9. Come si accennava in apertura, con un'altra sentenza, decisa anch'essa dalla quarta sezione il 17 gennaio di quest'anno, la Corte di Strasburgo si era pronunciata sulla medesima questione (compatibilità tra art. 3 Cedu e ergastolo senza possibilità di liberazione anticipata in caso d'estradizione) con motivazioni in diritto e dispositivo pressoché identici, gettando le basi per il futuro consolidamento dell'indirizzo che qui si è esposto.

Alludiamo alla sentenza Harkins e Edwards c. Regno Unito (Corte EDU, sez. IV, sent. 17 gennaio 2012, ric. nn. 9146/07 e 32650/07):  i due ricorrenti, accusati - tra gli altri - di omicidio volontario negli Stati Uniti, erano sottoposti a richiesta di estradizione presentata da questo Stato al Regno Unito. Essi sostenevano che, vista la possibile applicazione della pena capitale o, alternativamente, dell'ergastolo senza possibilità di liberazione anticipata, la loro estradizione violasse l'art. 3 Cedu. La Corte EDU, ritenute idonee le assicurazioni ricevute dalle autorità americane sulla non applicazione della pena capitale, ha giudicato, per ragioni identiche in diritto a quelle suesposte (le condanne all'ergastolo non sarebbero state palesemente sproporzionate; la reclusione non era ancora cominciata e sussistevano astrattamente possibilità di liberazione anticipata), che l'estradizione dei due ricorrenti non violasse l'art. 3 Cedu.

 


[1]Il principio appena enunciato non è da intendersi in modo assoluto, soprattutto se si ha riguardo a quel meccanismo di "riduzione" che nel caso concreto salvò la legislazione cipriota da un contrasto con l'art. 3 CEDU. La Corte di Strasburgo, per dieci voti a sette, ritenne che il solo potere di remissione, commutazione o riduzione delle sentenze attribuito dall'art. 54 della Costituzione cipriota al Presidente della Repubblica - rectius alla discrezionalità insindacabile di costui, previo parere conforme del Ministro della Giustizia - rendesse la sentenza d'ergastolo de facto riducibile.

 

[2]Nel caso, il trattamento cui il ricorrente avrebbe potuto essere assoggettato era al confine tra ill-treatment e tortura; la circostanza non è di poco conto e deve essere tenuta presente per quanto si dirà tra breve sulla sentenza Wellington dell'House of Lords che è più volte richiamata dalla pronuncia della Corte europea qui in commento.

 

[3] Tale principio fu poi ribadito con particolare nettezza dalla Grande Camera nel caso Saadi c.
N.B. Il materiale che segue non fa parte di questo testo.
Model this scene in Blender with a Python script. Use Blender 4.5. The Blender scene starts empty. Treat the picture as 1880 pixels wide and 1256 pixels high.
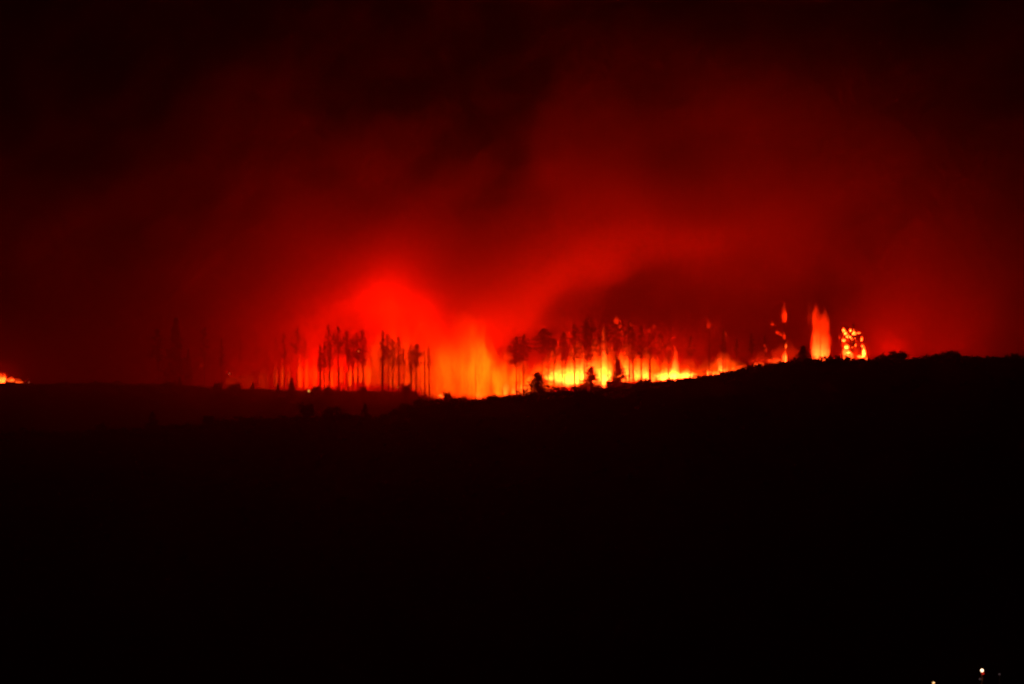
import bpy, bmesh, math, random
import numpy as np
from mathutils import Vector, Matrix

random.seed(7)
S = bpy.context.scene
COL = S.collection
F = 4338.0                      # focal length in photograph pixels


def W(px, py, Y):
    """where a point of the photograph lies at Y metres from the camera"""
    return Vector(((px - 940.0) * Y / F, Y, (628.0 - py) * Y / F))


# ------------------------------------------------------------------ camera
cam = bpy.data.objects.new('camera', bpy.data.cameras.new('camera'))
COL.objects.link(cam)
cam.rotation_euler = (math.radians(90), 0, 0)
cam.data.sensor_width = 36
cam.data.lens = 36 * F / 1880.0
cam.data.clip_start = 0.5
cam.data.clip_end = 20000
S.camera = cam

# ------------------------------------------------------------------ world: night, the sun well down
w = bpy.data.worlds.new('World')
S.world = w
w.use_nodes = True
nt = w.node_tree
nt.nodes.clear()
sky = nt.nodes.new('ShaderNodeTexSky')
sky.sky_type = 'NISHITA'
sky.sun_disc = False
sky.sun_elevation = math.radians(-8)
sky.sun_rotation = math.radians(200)
bg = nt.nodes.new('ShaderNodeBackground')
bg.inputs['Strength'].default_value = 0.002
wo = nt.nodes.new('ShaderNodeOutputWorld')
nt.links.new(sky.outputs[0], bg.inputs['Color'])
nt.links.new(bg.outputs[0], wo.inputs['Surface'])

S.view_settings.view_transform = 'Standard'
S.view_settings.look = 'None'
S.view_settings.exposure = 0.0
S.view_settings.gamma = 1.0
S.view_settings.use_curve_mapping = False
cy = S.cycles
cy.use_denoising = True
cy.use_adaptive_sampling = True
cy.adaptive_threshold = 0.02
cy.max_bounces = 4
cy.diffuse_bounces = 1
cy.glossy_bounces = 1
cy.transmission_bounces = 2
cy.volume_bounces = 0
cy.transparent_max_bounces = 24
cy.volume_step_rate = 3.0
cy.volume_max_steps = 128
cy.filter_width = 2.2
cy.sample_clamp_direct = 40
cy.sample_clamp_indirect = 4

# ------------------------------------------------------------------ materials


def simple_mat(name, col, col2=None, scale=1.0, rough=0.9):
    m = bpy.data.materials.new(name)
    m.use_nodes = True
    n = m.node_tree.nodes
    l = m.node_tree.links
    b = n['Principled BSDF']
    b.inputs['Roughness'].default_value = rough
    b.inputs['Specular IOR Level'].default_value = 0.1
    if col2 is None:
        b.inputs['Base Color'].default_value = (*col, 1)
    else:
        tc = n.new('ShaderNodeTexCoord')
        no = n.new('ShaderNodeTexNoise')
        no.inputs['Scale'].default_value = scale
        no.inputs['Detail'].default_value = 6
        r = n.new('ShaderNodeValToRGB')
        r.color_ramp.elements[0].color = (*col, 1)
        r.color_ramp.elements[1].color = (*col2, 1)
        r.color_ramp.elements[0].position = .35
        r.color_ramp.elements[1].position = .65
        l.new(tc.outputs['Object'], no.inputs['Vector'])
        l.new(no.outputs['Fac'], r.inputs['Fac'])
        l.new(r.outputs[0], b.inputs['Base Color'])
    return m


M_GROUND = simple_mat('scorched_scrubland', (.035, .028, .018), (.07, .06, .035), .15)
M_BARK = simple_mat('bark', (.05, .035, .025), (.09, .065, .045), 2.0)
M_NEEDLE = simple_mat('pine_needles', (.02, .035, .015), (.045, .06, .025), 1.5)
M_BUSH = simple_mat('bush_leaves', (.03, .04, .018), (.06, .065, .03), 2.0)
M_METAL = simple_mat('galvanised_steel', (.25, .25, .26))


FLAME_COL = (1.0, 0.082, 0.009)
EMBER_COL = (1.0, 0.022, 0.0006)


def flame_mat(name, col, strength, topfade=1.2, noise_scale=3.0, stretch=(1, 1, .45), surf=0.03, tipcol=None, floor_=0.35):
    """optically thin fire: light given off through the body, hot at the root and cooling towards the tip"""
    m = bpy.data.materials.new(name)
    m.use_nodes = True
    n = m.node_tree.nodes
    l = m.node_tree.links
    n.clear()
    out = n.new('ShaderNodeOutputMaterial')
    tc = n.new('ShaderNodeTexCoord')
    sep = n.new('ShaderNodeSeparateXYZ')
    l.new(tc.outputs['Object'], sep.inputs[0])
    inv = n.new('ShaderNodeMath'); inv.operation = 'SUBTRACT'; inv.use_clamp = True
    inv.inputs[0].default_value = 1.0
    l.new(sep.outputs['Z'], inv.inputs[1])
    pw = n.new('ShaderNodeMath'); pw.operation = 'POWER'
    l.new(inv.outputs[0], pw.inputs[0]); pw.inputs[1].default_value = topfade
    mp = n.new('ShaderNodeMapping')
    mp.inputs['Scale'].default_value = stretch
    oi = n.new('ShaderNodeObjectInfo')
    rnd = n.new('ShaderNodeMath'); rnd.operation = 'MULTIPLY'; rnd.inputs[1].default_value = 37.0
    l.new(oi.outputs['Random'], rnd.inputs[0])
    cmb = n.new('ShaderNodeCombineXYZ')
    l.new(rnd.outputs[0], cmb.inputs[0])
    l.new(cmb.outputs[0], mp.inputs['Location'])
    l.new(tc.outputs['Object'], mp.inputs['Vector'])
    no = n.new('ShaderNodeTexNoise')
    no.inputs['Scale'].default_value = noise_scale
    no.inputs['Detail'].default_value = 2
    l.new(mp.outputs[0], no.inputs['Vector'])
    mr = n.new('ShaderNodeMapRange')
    mr.inputs['From Min'].default_value = .38
    mr.inputs['From Max'].default_value = .62
    mr.inputs['To Min'].default_value = floor_
    mr.inputs['To Max'].default_value = 1.5
    l.new(no.outputs['Fac'], mr.inputs['Value'])
    a = n.new('ShaderNodeMath'); a.operation = 'MULTIPLY'
    l.new(pw.outputs[0], a.inputs[0]); l.new(mr.outputs[0], a.inputs[1])
    b = n.new('ShaderNodeMath'); b.operation = 'MULTIPLY'
    l.new(a.outputs[0], b.inputs[0]); l.new(oi.outputs['Alpha'], b.inputs[1])
    c = n.new('ShaderNodeMath'); c.operation = 'MULTIPLY'; c.inputs[1].default_value = strength
    l.new(b.outputs[0], c.inputs[0])
    mix = n.new('ShaderNodeMix'); mix.data_type = 'RGBA'
    mix.inputs['A'].default_value = (*col, 1)
    mix.inputs['B'].default_value = (*(tipcol or EMBER_COL), 1)
    l.new(sep.outputs['Z'], mix.inputs['Factor'])
    em = n.new('ShaderNodeEmission')
    l.new(mix.outputs['Result'], em.inputs['Color'])
    l.new(c.outputs[0], em.inputs['Strength'])
    l.new(em.outputs[0], out.inputs['Volume'])
    # the skin of the fire: thin and almost clear
    es = n.new('ShaderNodeEmission')
    es.inputs['Color'].default_value = (*EMBER_COL, 1)
    s2 = n.new('ShaderNodeMath'); s2.operation = 'MULTIPLY'; s2.inputs[1].default_value = surf
    l.new(c.outputs[0], s2.inputs[0])
    l.new(s2.outputs[0], es.inputs['Strength'])
    tr = n.new('ShaderNodeBsdfTransparent')
    ad = n.new('ShaderNodeAddShader')
    l.new(es.outputs[0], ad.inputs[0]); l.new(tr.outputs[0], ad.inputs[1])
    l.new(ad.outputs[0], out.inputs['Surface'])
    try:
        m.cycles.emission_sampling = 'NONE'
    except Exception:
        pass
    return m


M_FLAME = flame_mat('fire', FLAME_COL, 23.0, noise_scale=3.6, stretch=(1.3, 1.3, .4), floor_=.3)
M_VEIL = flame_mat('orange_glow_veil', (1.0, .075, .0015), 4.5, topfade=1.0, noise_scale=2.6, floor_=.3, tipcol=(1, .04, .0008))  # broad soft emission that adds the orange glow of lit smoke around the fires
M_EMBER = flame_mat('embers', (1.0, .014, .0006), 5.5, topfade=.6, noise_scale=4.0, stretch=(1.6, 1.6, .4), floor_=.15)


def emit_mat(name, col, s):
    m = bpy.data.materials.new(name)
    m.use_nodes = True
    n = m.node_tree.nodes
    n.clear()
    o = n.new('ShaderNodeOutputMaterial')
    e = n.new('ShaderNodeEmission')
    e.inputs['Color'].default_value = (*col, 1)
    e.inputs['Strength'].default_value = s
    m.node_tree.links.new(e.outputs[0], o.inputs['Surface'])
    return m


M_LAMP = emit_mat('lit_globe', (1.0, .72, .42), 3.0)
M_LAMP2 = emit_mat('lit_amber_globe', (1.0, .55, .2), 1.6)
M_REDGLOW = emit_mat('red_glow_under_lamp', (1.0, .03, .015), .5)  # emission standing in for the red reflection beneath the bright lamp
M_LAMPDIM = emit_mat('dim_globe', (.06, .035, .035), .8)
M_SPARK = emit_mat('white_hot_embers', (1.0, .42, .08), 2.8)
M_SPARKDIM = emit_mat('orange_embers', (1.0, .15, .03), 2.6)
M_SPARKRED = emit_mat('red_embers', (1.0, .10, .05), .8)

# ------------------------------------------------------------------ helpers


def tag(o, label=None, cat=None, group=None, kind=None):
    if label: o['label'] = label
    if cat: o['category'] = cat
    if group: o['group'] = group
    if kind: o['kind'] = kind
    return o


def empty(name, loc, rz=0.0):
    o = bpy.data.objects.new(name, None)
    COL.objects.link(o)
    o.location = loc
    o.rotation_euler = (0, 0, rz)
    o.empty_display_size = 1
    return o


def mesh_obj(name, me, parent=None, loc=(0, 0, 0)):
    o = bpy.data.objects.new(name, me)
    COL.objects.link(o)
    o.location = loc
    if parent: o.parent = parent
    return o


def mk(name, verts, faces, mat, smooth=False):
    me = bpy.data.meshes.new(name)
    me.from_pydata([tuple(v) for v in verts], [], faces)
    me.materials.append(mat)
    if smooth:
        me.polygons.foreach_set('use_smooth', [True] * len(me.polygons))
    me.update()
    return me


# ------------------------------------------------------------------ the land
_rs = np.random.RandomState(5)
_NG = _rs.rand(256, 256)


def vnoise(x, y):
    x = np.asarray(x, float); y = np.asarray(y, float)
    xi = np.floor(x).astype(int); yi = np.floor(y).astype(int)
    fx = x - xi; fy = y - yi
    fx = fx * fx * (3 - 2 * fx); fy = fy * fy * (3 - 2 * fy)
    g = lambda a, b: _NG[a % 256, b % 256]
    return (g(xi, yi) * (1 - fx) * (1 - fy) + g(xi + 1, yi) * fx * (1 - fy) +
            g(xi, yi + 1) * (1 - fx) * fy + g(xi + 1, yi + 1) * fx * fy) - .5


R1 = [(-2500, 860), (-300, 806), (0, 800), (150, 795), (250, 790), (330, 783), (400, 777), (500, 769), (600, 766),
      (650, 766), (700, 764), (730, 754), (800, 741), (850, 740), (900, 735), (1000, 730), (1060, 724), (1110, 718),
      (1150, 711), (1200, 703), (1250, 697), (1300, 692), (1350, 686), (1400, 674), (1450, 666), (1500, 663),
      (1560, 662), (1600, 660), (1650, 659), (1700, 660), (1800, 660), (1880, 660), (4400, 720)]
R2 = [(-2500, 715), (0, 703), (60, 706), (150, 704), (330, 709), (380, 713), (420, 715), (500, 717), (560, 718), (700, 720),
      (760, 726), (800, 737), (850, 738), (900, 733), (1000, 727), (1060, 720), (1110, 716),
      (1150, 712), (1200, 704), (1250, 698), (1300, 693), (1350, 687), (1400, 677), (1450, 668), (1500, 665),
      (1560, 664), (1600, 662), (1880, 662), (4400, 722)]
Y1, Y2 = 760.0, 900.0


def ground_z(x, y, rough=True):
    x = np.asarray(x, float); y = np.asarray(y, float)
    x, y = np.broadcast_arrays(x, y)
    px1 = 940 + F * x / Y1
    px2 = 940 + F * x / Y2
    z1 = (628 - np.interp(px1, *zip(*R1))) * Y1 / F
    z2 = (628 - np.interp(px2, *zip(*R2))) * Y2 / F
    ys = [-300, -40, 0, 60, 130, 230, 320, 400]
    zs = [6, -1.6, -1.9, -18, -36, -58, -64, -61.5]
    zn = np.interp(y, ys, zs)
    t = np.clip((y - 400) / (Y1 - 400), 0, 1)
    face = -61.5 + (z1 + 61.5) * (t ** 0.86)
    s = np.clip((y - Y1) / (Y2 - Y1), 0, 1)
    drop = np.clip(z2 - z1 + 6, 3, 9)
    mid = z1 * (1 - s) + z2 * s - drop * np.sin(np.pi * s) ** 1.0 * .9
    back = z2 - np.clip((y - Y2) / 100, 0, 1) * 2.0 - np.clip((y - 1000) / 5000, 0, 1) * 130
    z = np.where(y < 400, zn, np.where(y < Y1, face, np.where(y < Y2, mid, back)))
    if rough:
        a = np.interp(y, [0, 40, 400, 1200, 3000], [.0, .3, 1, 1, 3])
        z = z + a * (vnoise(x / 23 + 9, y / 31 + 4) * .9 + vnoise(x / 6 + 1, y / 9 + 7) * .55 + vnoise(x / 2.3, y / 4) * .25)
    return z


gz = lambda x, y: float(ground_z(x, y))


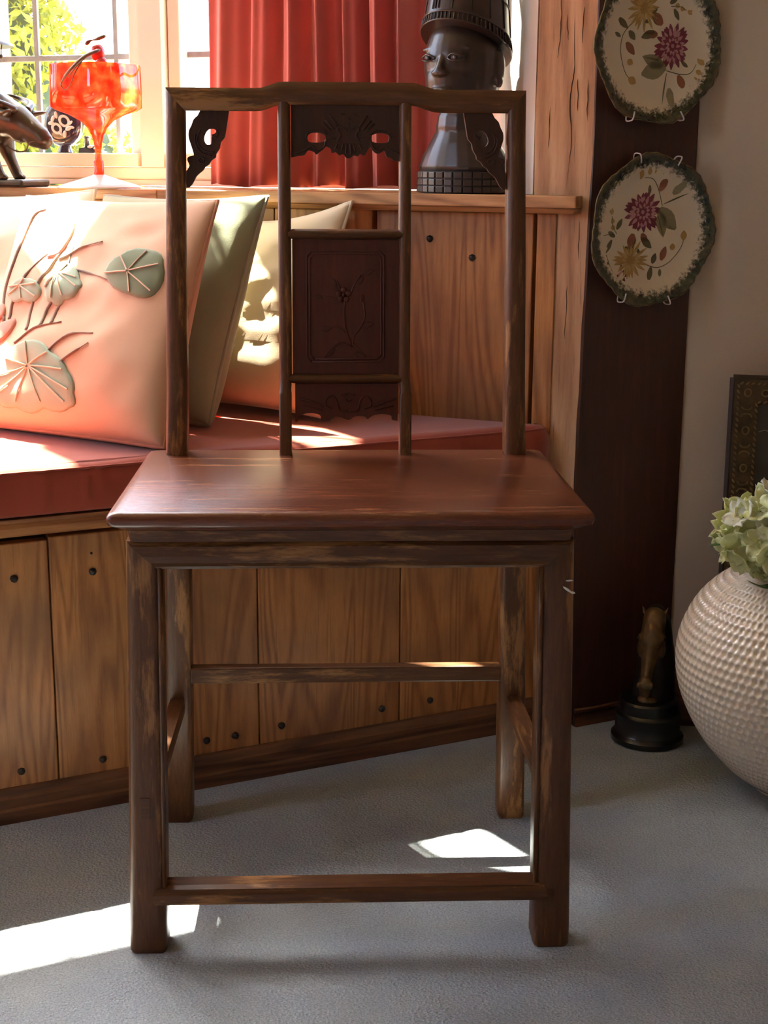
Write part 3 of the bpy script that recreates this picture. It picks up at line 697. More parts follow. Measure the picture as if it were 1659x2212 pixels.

Italia, sent. 28 febbraio 2008,  ric. n. 37201/06, § 138-141, parimenti relativa all'espulsione di un sospetto terrorista verso la Tunisia, dove sarebbe stato esposto al rischio di tortura.

[4]Anche la sentenza Wellington come la sentenza Kafkaris non è stata decisa all'unanimità; si notino le dissenting opinion di Lord Scott e Lord Brown, che per l'appunto ritennero impossibile tracciare una distinzione tra tortura e trattamento inumano o degradante e che invece l'art. 3 CEDU, anche nel contesto di un'estradizione, garantisse una tutela assoluta.

 

[5]Si noti che la difesa dei ricorrenti - riprendendo gli argomenti delle dissenting opinions in Kafkaris, che avevano per l'appunto sottolineato il difetto di tutela giurisdizionale nell'esercizio di simili poteri di condono parziale della pena -contestava che tali possibilità di condono da parte delle autorità governative potessero essere sufficienti a escludere la violazione dell'art. 3 (v. § 133): la prima ipotesi riguarda essenzialmente i malati terminali o i disabili; la seconda, relativa a chi collabori con le indagini, è rimessa alla completa discrezionalità del Governo; la terza (applicazione retroattiva di sentencing guidelines modificate in senso sostanzialmente più favorevole) dipende dalla circostanza del tutto imprevedibile se le guidelines vengano effettivamente modificate; la quarta - un condono straordinario da parte del Presidente degli Stati Uniti -  è stata utilizzata sinora molto raramente, e comunque in modo controverso.